-- START --

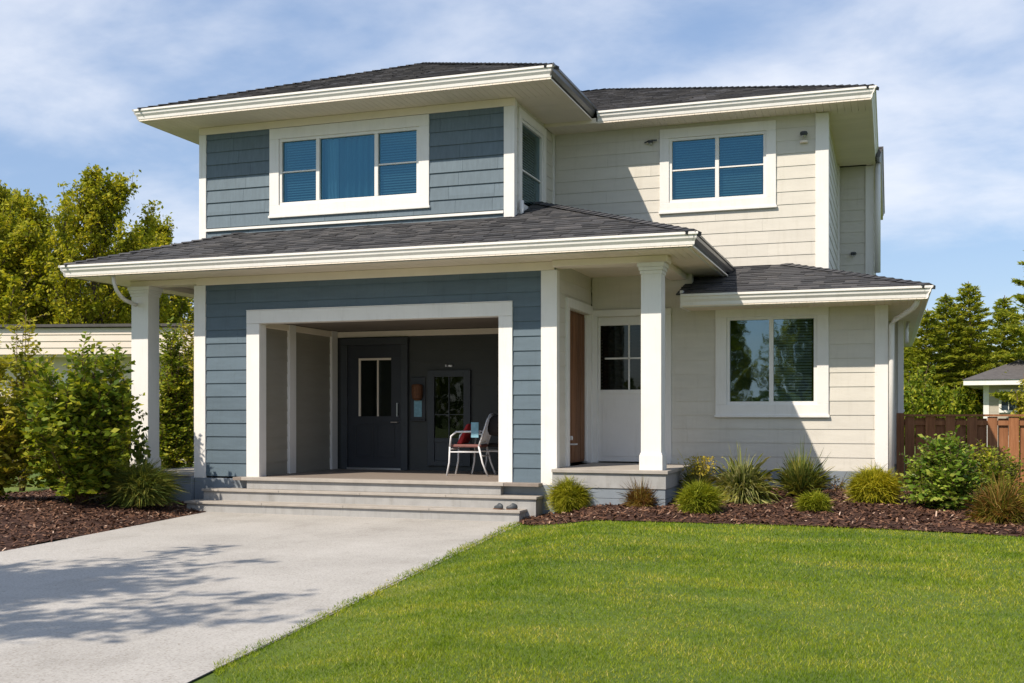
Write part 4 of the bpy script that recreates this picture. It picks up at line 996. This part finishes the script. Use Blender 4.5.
# spiky mounds and grasses of the beds
def spiky(name, label, cat, x, y, z, Rr, Hh, mat, n, seed, bw=.004, flat=.0, group=None, curl=.25, minr=.55, stemn=14, st=(0, .55), jit=.12, ball=False):
    """blades radiate from the heart of the plant; each is a curved strip of three faces"""
    rg = np.random.default_rng(seed)
    th = rg.uniform(0, 2 * np.pi, n); ph = np.arccos(rg.uniform(-.85 if ball else flat, 1, n)); L = rg.uniform(minr, 1.06, n) * (1 + .10 * np.sin(3 * th + seed) + .07 * np.sin(7 * th))
    d0 = np.stack([np.sin(ph) * np.cos(th), np.sin(ph) * np.sin(th), np.cos(ph)], 1)
    st = rg.uniform(*st, n)                                            # where the blade starts along its ray
    side = np.stack([-np.sin(th), np.cos(th), np.zeros(n)], 1) + rg.normal(0, .35, (n, 3)); side /= np.linalg.norm(side, axis=1, keepdims=True)
    j = rg.normal(0, jit, (n, 3)); V = []
    sc_ = np.array([Rr, Rr, Hh]); pts = []
    for t in (0, .4, .75, 1.0):
        r = (st + (1 - st) * t) * L; p = (d0 + j * t) * r[:, None] * sc_ * (np.array([1, 1, .56]) if ball else 1) + (np.array([0, 0, .46 * Hh]) if ball else 0); p[:, 2] += curl * Hh * t * (1 - t) - curl * .35 * Hh * t * t * np.sin(ph); p[:, 2] = np.maximum(p[:, 2], .0); pts.append(p)
    wd = [bw, bw * .9, bw * .6, bw * .1]
    F = []
    for k in range(3):
        a, b = pts[k], pts[k + 1]; F.append(np.stack([a - side * wd[k], a + side * wd[k], b + side * wd[k + 1], b - side * wd[k + 1]], 1))
    V = np.concatenate([np.stack([F[0][:, 0], F[0][:, 1], F[1][:, 1], F[2][:, 1], F[2][:, 2], F[2][:, 3], F[2][:, 0], F[1][:, 0]], 1)], 0)
    t = thing(name, label, cat, (x, y, z), group); npmesh('foliage', V, 8, mat, t)
    random.seed(seed); m = MB()
    for k in range(stemn):
        a = random.uniform(0, 6.28); e = random.uniform(.3, 1.3); m.tube(curve((0, 0, -.02), (math.cos(a) * math.cos(e), math.sin(a) * math.cos(e), math.sin(e)), min(Rr, Hh) * .75, .0, 4, .1), .006, .002, 5)
    o = m.build('stem', MT['stem']); o.parent = t; return t
def bedpt(px, py):   # where a pixel's ray meets the right bed
    Y = 13.0
    for _ in range(30):
        p = at(px, py, Y); zz_ = rightz(p.x, Y) if p.x > -4.62 else leftz(p.x, Y); Y += (p.z - zz_) * 4
        Y = min(max(Y, 11), 19)
    p = at(px, py, Y); return p.x, Y, zz_
def place(px, py):
    x, y, z = bedpt(px, py); return x, y, z
BG = 'clipped mounds in the right bed'
x, y, z = place(566, 513); spiky('mounded_shrub', 'round golden green mound by the right end of the porch steps', 'shrub', x, y + .25, z, .285, .42, MT['golden'], 8000, 1, .004, -.05, BG, .04, .85, 14, (.5, .9), .22, True)
x, y, z = place(696, 514); spiky('mounded_shrub', 'round mid green mound right of the entry column', 'shrub', x, y + .2, z, .24, .34, MT['green_needle'], 7000, 2, .004, -.05, BG, .04, .85, 14, (.5, .9), .22, True)
x, y, z = place(874, 503); spiky('mounded_shrub', 'golden mound in front of the right corner board', 'shrub', x, y + .2, z, .29, .40, MT['golden'], 8000, 3, .0042, -.05, BG, .04, .85, 14, (.5, .9), .22, True)
x, y, z = place(814, 512); spiky('mounded_shrub', 'smallest green mound in the mulch below the large window', 'shrub', x, y + .1, z, .19, .22, MT['green_needle'], 4000, 4, .004, 0, BG, .04, .8, 14, (.5, .9), .22, True)
x, y, z = place(639, 507); spiky('mounded_shrub', 'small reddish brown shrub in front of the entry platform', 'shrub', x, y + .12, z, .23, .31, MT['reddish'], 1900, 5, .0035, .05, BG, .15, .5, 14, (.2, .75), .2)
x, y, z = place(1001, 523); spiky('mounded_shrub', 'spiky shrub with russet tips at the right picture edge', 'shrub', x, y + .15, z, .33, .46, MT['russet'], 3400, 6, .0042, .05, BG, .2, .5, 14, (.2, .75), .2)
x, y, z = place(1046, 512); spiky('mounded_shrub', 'yellow green shrub mostly beyond the right picture edge', 'shrub', x, y + .2, z, .3, .38, MT['golden'], 3000, 16, .004, .05, BG, .2, .5, 14, (.2, .75), .3)
OG = 'ornamental grasses under the large window'
x, y, z = place(738, 503); spiky('ornamental_grass', 'wide pale striped grass clump below the left edge of the large window', 'ornamental grass', x, y + .3, z, .48, .62, MT['strap'], 1500, 7, .008, .02, OG, .5, .6)
x, y, z = place(800, 499); spiky('ornamental_grass', 'fan shaped olive grass clump below the middle of the large window', 'ornamental grass', x, y + .22, z, .42, .62, MT['bluegreen'], 1300, 8, .0055, .35, OG, .2, .7)
x, y, z = place(694, 498); spiky('ornamental_grass', 'feathery clump with yellow flowers behind the mid green mound', 'ornamental grass', x, y + .3, z, .30, .52, MT['strap'], 1100, 9, .006, .2, OG, .3, .5)
random.seed(3); m = MB()
P = [np.array([x + random.gauss(0, .10) + .05, y + .2 + random.gauss(0, .1), z + random.uniform(.3, .55)]) for _ in range(700)]
t = thing('flowering_plant', 'small yellow flowering plant among the grasses right of the entry column', 'plant', (x, y, z)); leaves([p - np.array([x, y, z]) for p in P], .03, .6, .3, 'flower', MT['plume'], t)['kind'] = 'stuff'
for k in range(9): m.tube(curve((0, .2, 0), (random.gauss(0.05, .2), random.gauss(0, .2), 1), .45, .05, 4, .05), .004, .002, 4)
o = m.build('stem', MT['stem']); o.parent = t
x, y, z = -10.15, 13.2, .16; spiky('needle_shrub', 'blue green rounded needle shrub left of the porch steps', 'shrub', x, y, .15, .46, .52, MT['bluegreen'], 9000, 10, .0045, .03, None, .1, .7, 14, (.3, .85), .3, True)
# leafy shrubs by the fence
xx, yy, zz_ = place(945, 507)
def leafy(label, px, D, H, W, seed, mat, nst, leafn, leaf, z, nsub=26):
    return pinnate('leafy_shrub', label, px, D, H, W, seed, mat, nst, nsub, leaf, z, 'leafy shrubs before the fence', leafn=leafn)
leafy('broad glossy green shrub with upright shoots in front of the fence', 944, 13.6, .74, .52, 51, MT['leaf_glossy'], 38, 1.0, .075, .23)
leafy('lower green shrub at the right behind the broad one, against the fence', 988, 15.2, .6, .5, 52, MT['leaf_shrub'], 24, 1.0, .055, .25)
# dry twigs beside the fan shaped grass and a small meter box by the corner
random.seed(9); m = MB(); x, y, z = place(838, 492)
for k in range(16): m.tube(curve((0, 0, 0), (random.gauss(0, .6), random.gauss(0, .4), .7), random.uniform(.15, .32), .0, 4, .15), .006, .002, 4)
t = thing('dry_shrub', 'small leafless dark shrub against the foundation', 'shrub', (x, y + .25, z)); o = m.build('stem', MT['bark']); o.parent = t
P = [np.array([random.gauss(0, .14), random.gauss(0, .08), abs(random.gauss(.08, .06))]) for _ in range(260)]; leaves(P, .04, .6, .3, 'foliage', MT['reddish'], t)
m = MB().box(.12, .30, 15.9, 16.05, .28, .42); m.box(.10, .32, 15.88, 16.07, .42, .44); o = m.build('utility_box', MT['dgrey'], None, .006, origin=(.24, 15.97, .28)); tag(o, 'small grey blue utility box at the foot of the right house corner', 'utility box')

# ------------------------------------------------------------------ neighbour buildings
def nb_left():
    xa, ya = ground_at(-60, 28.6); xb, yb_ = ground_at(230, 28.0)
    dx, dy = xb - xa, yb_ - ya; L = math.hypot(dx, dy); a = math.atan2(dy, dx)
    t = thing('neighbour_building', 'low building with pale board siding and a thin dark roof edge behind the left shrubs', 'building', (xa, ya, 0), None, a)
    def P(m, n, mt, bev=0): o = m.build(n, mt, None, bev); o.parent = t; return o
    zt_ = 3.63
    m = MB()
    for k in range(4): m.hexa([(0, -.6 + .012, 2.95 + k * .165), (L, -.6 + .012, 2.95 + k * .165), (L, -.5, 2.95 + k * .165), (0, -.5, 2.95 + k * .165), (0, -.6 + .03, 2.95 + k * .165 + .163), (L, -.6 + .03, 2.95 + k * .165 + .163), (L, -.5, 2.95 + k * .165 + .163), (0, -.5, 2.95 + k * .165 + .163)])
    P(m, 'fascia', MT['nb'])
    m = MB().box(-.1, L + .1, -.68, 6, zt_, zt_ + .07); P(m, 'roof', MT['shingle_far'])
    m = MB().box(0, L, 0, 6, 0, 2.94); P(m, 'wall', MT['nb'])
    m = MB().box(0, L, -.5, 0.0, 2.90, 2.945); P(m, 'soffit', MT['offwhite'])
    for (x0, w_) in ((3.4, 1.1), (7.6, 1.3), (11.0, .9)):
        m = MB(); m.box(x0 - .1, x0 + w_ + .1, -.05, -.001, 1.25, 1.35); m.box(x0 - .1, x0 + w_ + .1, -.05, -.001, 2.35, 2.45); m.box(x0 - .1, x0, -.05, -.001, 1.35, 2.35); m.box(x0 + w_, x0 + w_ + .1, -.05, -.001, 1.35, 2.35); m.box(x0 + w_ / 2 - .02, x0 + w_ / 2 + .02, -.04, -.001, 1.35, 2.35)
        wo = P(m, 'window', MT['white']); g_ = MB().poly([(x0, -.012, 1.35), (x0 + w_, -.012, 1.35), (x0 + w_, -.012, 2.35), (x0, -.012, 2.35)]); o = g_.build('pane', MT['nbglass'], None); o.parent = wo
MT['nb'] = paint('pale_board', (.74, .65, .56), .7, .06, 2, 40, .2, None, .06)
MT['nbgrey'] = paint('grey_board', (.44, .395, .33), .7, .06, 2, 40, .2, None, .06)
m_, t_, p_ = newmat('distant_glass'); p_.inputs['Base Color'].default_value = (.03, .045, .06, 1); p_.inputs['Roughness'].default_value = .08; MT['nbglass'] = m_
nb_left()
def nb_right():
    D = 38; xa, ya = ground_at(984, D); t = thing('neighbour_house', 'grey neighbour house with a brown hip roof beyond the fence on the right', 'house', (xa, ya, 0), None, R(-7))
    def P(m, n, mt, bev=0): o = m.build(n, mt, None, bev); o.parent = t; return o
    W, De = 12, 11; m = MB()
    for k in range(13): m.box(0 - .0, W, -.01 + .0, De, k * .19, k * .19 + .186); 
    P(m, 'wall', MT['nbgrey'])
    m = MB().box(-.02, .16, -.03, .12, 0, 2.46); P(m, 'corner_post', MT['white'])
    m = MB().box(-.62, W + .6, -.62, De + .6, 2.44, 2.62); P(m, 'fascia', MT['white'])
    z0 = 2.625; e = .66; A = [(-e, -e, z0), (W + e, -e, z0), (W + e, De + e, z0), (-e, De + e, z0)]; hw = (De + 2 * e) / 2; s = .42; B = [(-e + hw, -e + hw, z0 + hw * s), (W + e - hw + .3, -e + hw, z0 + hw * s)]
    m = MB(); m.poly([A[0], A[1], B[1], B[0]]); m.poly([A[1], A[2], B[1]]); m.poly([A[2], A[3], B[0], B[1]]); m.poly([A[3], A[0], B[0]]); P(m, 'roof', MT['shingle_far'])
    m = MB(); x0 = .55; m.box(x0 - .08, x0 + .98, -.06, -.012, 1.5, 1.58); m.box(x0 - .08, x0 + .98, -.06, -.012, 2.22, 2.3); m.box(x0 - .08, x0, -.06, -.012, 1.58, 2.22); m.box(x0 + .9, x0 + .98, -.06, -.012, 1.58, 2.22)
    for k in range(1, 4): m.box(x0 + k * .225 - .012, x0 + k * .225 + .012, -.04, -.014, 1.58, 2.22)
    m.box(x0, x0 + .9, -.039, -.014, 1.89, 1.91)
    wo = P(m, 'window', MT['white']); g_ = MB().poly([(x0, -.02, 1.58), (x0 + .9, -.02, 1.58), (x0 + .9, -.02, 2.22), (x0, -.02, 2.22)]); o = g_.build('pane', MT['nbglass'], None); o.parent = wo
nb_right()
# a distant wooded skyline closes the horizon between and behind the houses
def skyline():
    P = []
    for i in range(1500):
        an = rng.uniform(0, 2 * np.pi); r = rng.uniform(95, 130); c = np.array([r * np.sin(an), r * np.cos(an), 0]); h_ = 4 + 2.5 * np.sin(an * 9) + rng.uniform(0, 2.5)
        P.append(c + rng.normal(size=(26, 3)) * np.array([2.5, 2.5, .1]) + np.array([0, 0, 1]) * (rng.uniform(0, 1, 26) ** .8 * h_)[:, None])
    o = leaves(np.concatenate(P), 1.3, .8, .1, 'distant_woods', MT['leaf_dark']); tag(o, 'distant line of trees on the horizon', 'woods', None, 'stuff')
skyline()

-- END --

PROBLEM
Tell how many lines contain the word "picture", using only the number.

WRITTEN RESPONSE
3